If you opposed Neil Gorsuch’s appointment to the Supreme Court because Donald Trump appointed him, then you are a part of the problem.
Between writing this column and its publication, I am nearly certain that Judge Gorsuch has become Justice Gorsuch. Or he will be when sworn in sometime in the near future. Through a filibuster and enactment of the so-called nuclear option, the Supreme Court will have its newest member. Unfortunately, most of the opposition I heard over his appointment comes down to who appointed him. And that is dangerous for our country.
I am hardly a President Trump apologist. I criticized his candidacy in both the Republican primary and the general election. I regularly use my column to question his executive actions. But nominating Gorsuch hasn’t been one of them. To the contrary, I believe Gorsuch may be the best choice Trump has made in his presidency.
By any objective standard, Gorsuch is a brilliant jurist. His resume reads like a wish-list for any aspiring attorney: Columbia undergrad, Harvard Law, study abroad at Oxford, prestigious boutique law firm, appointed to the Court of Appeals by the age of 39. In the interim ten years he issued multiple high-profile opinions. On paper, this is what a Supreme Court justice looks like.

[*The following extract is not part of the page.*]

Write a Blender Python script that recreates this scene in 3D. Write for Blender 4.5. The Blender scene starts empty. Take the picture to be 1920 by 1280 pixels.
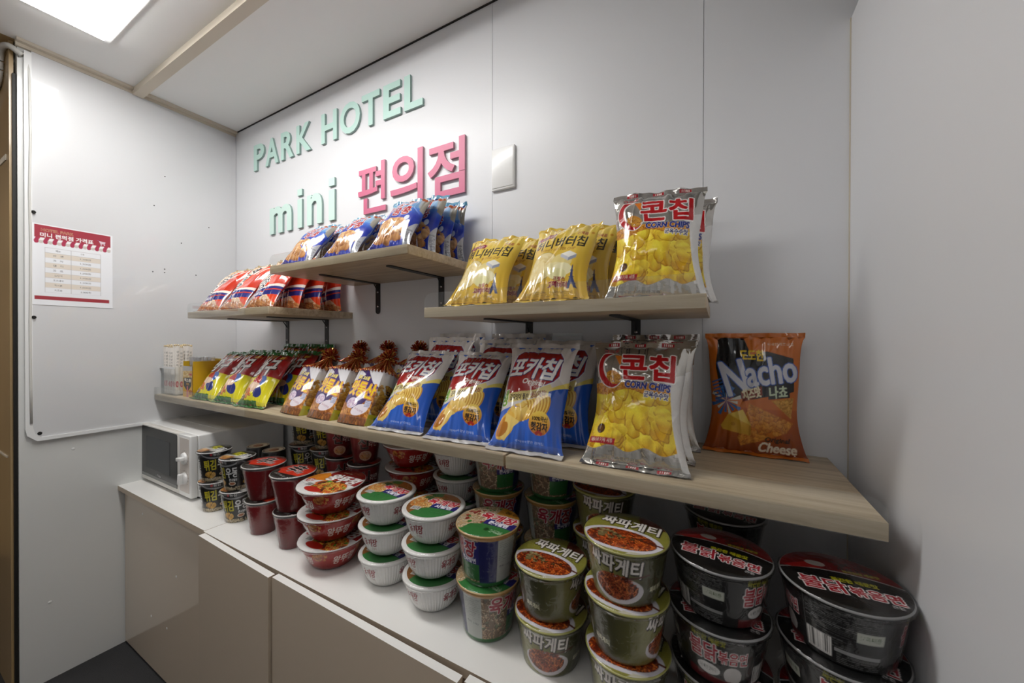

But politics permeated his nomination.
Or rather, politics permeated any nomination Trump might have made. Against the backdrop of President Obama’s thwarted nominee, Merrick Garland, Gorsuch could have been the second coming of Judge Learned Hand and nevertheless faced partisan animosity. Precisely because Republicans denied Garland a seat on the Court, Democrats wished to do the same to Gorsuch.
How unfortunate. And what could have been.
There is already a dearth of conversation about judicial philosophies and interpretive styles. Gorsuch’s “originalist” approach to statutory interpretation — and even what that means — hardly registers a whisper in the cacophony over his nomination. Instead it has been replaced with politicized talking points and slogans: he is anti-labor or anti-woman; he is pro-life or pro-religion; he is a friend of corporations or an enemy of civil rights. Each of these over-broad simplifications is stolen directly from the campaign trails of legislators and presidents. And with every use it further divorces the country’s collective perception from the procedural reality of interpreting laws. It entirely fails, for example, to recognize that “conservative” Chief Justice John Roberts rescued President Obama’s signature health care legislation due primarily to Roberts’ views on the separation of powers.
As people allow their disdain for Trump to spill over unfiltered into calls to oppose Gorsuch, they feed the same fire that led to Trump’s election in the first place. They create an environment of anger, frustration, and hatred against “the other side.” Such a circumstance threatens the very underpinnings of the independent judicial system. It aggrandizes the idea that judges cannot be impartial or review a matter with a blind eye to the respective parties. And because a judge beholden to one side can never administer justice, it cripples confidence in the system as a whole. That’s why the late Justice Antonin Scalia — whose robe Gorsuch will fill — to proclaim “the judge who always likes the results he reaches is a bad judge.”
Over the next 30-40 years Neil Gorsuch will vote and opine on the biggest legal questions presented in our country. His decisions will likely influence the law for decades more. Let’s hope his opinions are more thorough and discerning than many of those who currently oppose him.